One of the main reasons for the success of Hindi film songs was that they appropriated the folk genres and expressions of every possible source. Hindi films have borrowed freely from different traditions as disparate as folk music and Qawwali, Western tunes and Indian classical music, Lavani and Nautanki dance tunes to lyrics of Viraha and sheer devotion. Vividh Bharati's programmes consisted not only of film songs, but also of a whole variety of dramas, musical skits, features and a large amount of music of other kinds and genres. They reflected the entire spectrum of cultural variety that this nation offered.

One of Vividh Bharati's first programmes that continues to this day is entitled Hawa Mahal, which is contributed by other local AIR stations. During the 1962 war, Vividh Bharati broke new ground and started its iconic Jaimala programme that was led by film personalities: almost unheard of till then anywhere in the world. Nargis started it, followed by Lata Mangeshkar, Asha Bhonsle, Mukesh, Manna Dey, Naushad, Sunil Dutt, Amitabh Bachchan, Meena Kumari, Balraj Sahni, Ashok Kumar and Dev Anand. Jaimala was to encourage Indian soldiers, who were fighting on the front, in a war that was not particularly favourable. In 1965, Akashvani's Vividh Bharati service played a historic role in uniting the entire country in one single voice. This is when it was realized that the earlier barriers between different groups of Indians seemed to have melted away and a totally unified India stood behind the frail Lal Bahadur Shastri. Both Akashvani and (more so) Vividh Bharati had thus scored over Radio Ceylon in this short span of time.

The next significant step in the life of this service came in November 1967, with the introduction of commercial spots and advertising (the Commercial Broadcasting Service) and Vividh Bharati was still known by this name until recently, when we changed it to simply 'Vividh Bharati'. By the latter half of the 1960s, transistors replaced valves in radio sets, and this meant that receivers could become smaller and portable. There was an immediate expansion of radio services and listenership, and transistor radios started becoming so affordable that they became an essential part of a middle class family, along with at least one steel almirah and one ceiling fan.

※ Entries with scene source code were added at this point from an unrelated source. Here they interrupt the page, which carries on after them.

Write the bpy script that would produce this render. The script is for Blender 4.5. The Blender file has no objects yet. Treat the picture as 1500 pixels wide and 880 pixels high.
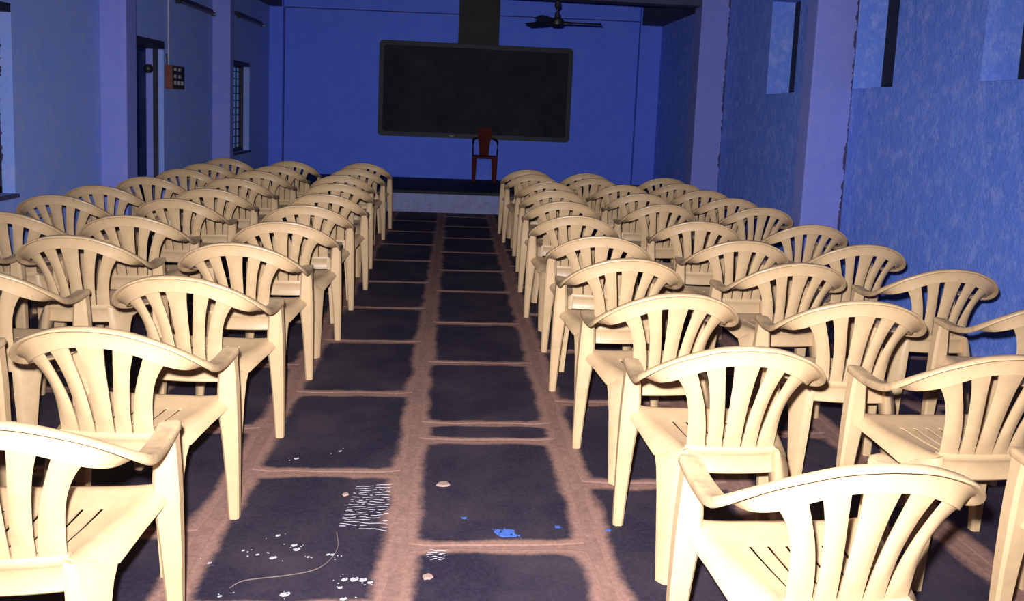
import bpy, bmesh, math, random
from mathutils import Vector, Matrix
from bpy.app.handlers import persistent

S = bpy.context.scene
COL = S.collection
random.seed(7)

# ------------------------------------------------------------------ camera
CAM_H = 1.552
RIGHT = Vector((0.99636, -0.07392, 0.04256))
DOWN = Vector((0.03456, -0.10625, -0.99374))
FWD = Vector((0.07798, 0.99159, -0.10331))
cam_data = bpy.data.cameras.new('camera')
cam = bpy.data.objects.new('camera', cam_data)
COL.objects.link(cam)
M = Matrix((RIGHT, -DOWN, -FWD)).transposed().to_4x4()
M.translation = Vector((0, 0, CAM_H))
cam.matrix_world = M
cam_data.sensor_fit = 'HORIZONTAL'
cam_data.sensor_width = 36.0
cam_data.lens = 1102.2 / 1500.0 * 36.0
cam_data.shift_y = -(440.0 - 275.35) / 1500.0
cam_data.clip_start = 0.05
cam_data.clip_end = 200
S.camera = cam

# ------------------------------------------------------------------ world, flash, exposure
W = bpy.data.worlds.new('dusk')
S.world = W
W.use_nodes = True
W.node_tree.nodes['Background'].inputs[0].default_value = (0.10, 0.24, 0.75, 1)
W.node_tree.nodes['Background'].inputs[1].default_value = 0.28

fl = bpy.data.lights.new('camera_flash', 'SPOT')
fl.spot_size = math.radians(114)
fl.spot_blend = 1.0
fl.shadow_soft_size = 0.022
fl.energy = 1740
fl.color = (0.82, 0.90, 1.0)
flash = bpy.data.objects.new('camera_flash', fl)
COL.objects.link(flash)
aim = (FWD - DOWN * -0.15).normalized()
flash.location = Vector((0, 0, CAM_H)) - DOWN * 0.10 - RIGHT * 0.05
flash.rotation_euler = aim.to_track_quat('-Z', 'Y').to_euler()

S.view_settings.view_transform = 'Standard'
S.view_settings.look = 'None'
S.view_settings.gamma = 1.0
S.view_settings.use_curve_mapping = False
S.view_settings.exposure = 0.0

# ------------------------------------------------------------------ materials
def nt(name):
    m = bpy.data.materials.new(name)
    m.use_nodes = True
    t = m.node_tree
    return m, t, t.nodes['Principled BSDF']

def node(t, kind, **k):
    n = t.nodes.new(kind)
    for a, v in k.items():
        setattr(n, a, v)
    return n

def noise(t, scale, detail=4, rough=0.6, stretch=None, coord='Object'):
    tc = node(t, 'ShaderNodeTexCoord')
    n = node(t, 'ShaderNodeTexNoise')
    n.inputs['Scale'].default_value = scale
    n.inputs['Detail'].default_value = detail
    n.inputs['Roughness'].default_value = rough
    if stretch:
        mp = node(t, 'ShaderNodeMapping')
        mp.inputs['Scale'].default_value = stretch
        t.links.new(tc.outputs[coord], mp.inputs[0])
        t.links.new(mp.outputs[0], n.inputs['Vector'])
    else:
        t.links.new(tc.outputs[coord], n.inputs['Vector'])
    return n.outputs['Fac']

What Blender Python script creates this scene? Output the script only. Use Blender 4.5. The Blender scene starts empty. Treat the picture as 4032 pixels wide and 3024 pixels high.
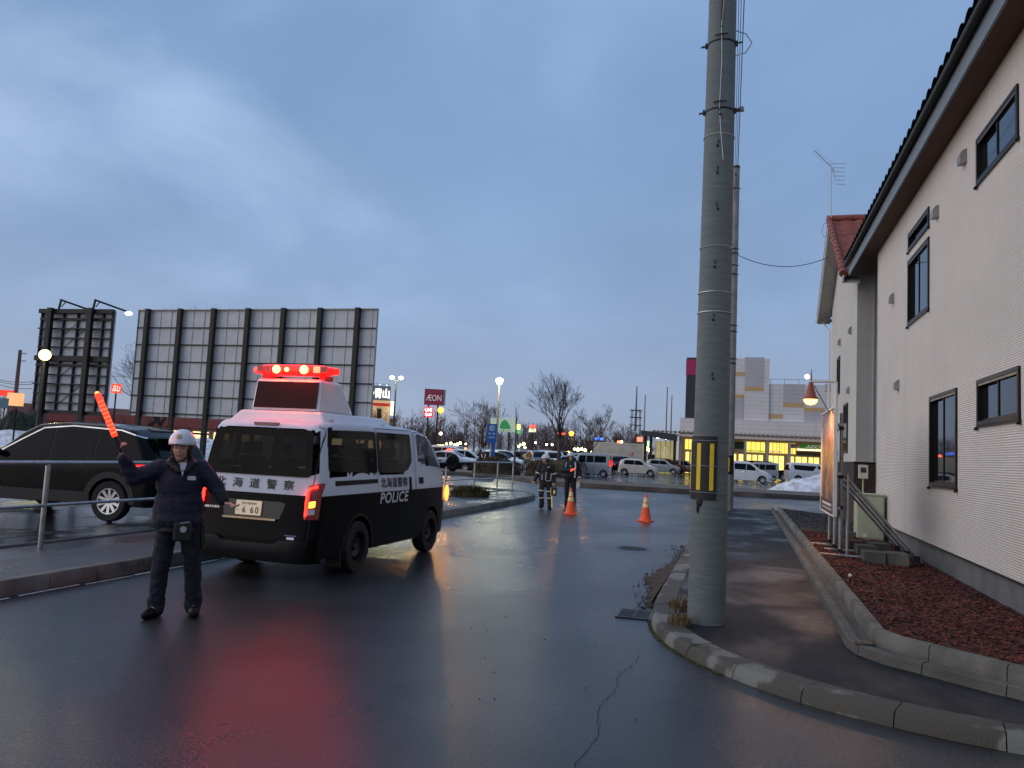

One of the major reasons for Vividh Bharati's popularity was not only its content, but its sheer reach, propelled relentlessly by an ever hungry army of listeners from Jamnagar to Jhumri Telaiya, and from frozen Kargil to hot, sweaty Kanyakumari. The debate is almost over, as Bengalis and Malayalis vie with each other to make Hindi film songs over Vividh Bharati in their rather questionable accents. The country that Churchill had predicted would splinter within a few years came together to mock at his grave.

AIR succeeded in doing more for the popularization of colloquial Hindi than what the protagonists of Sanskritic Hindi could ever dream of.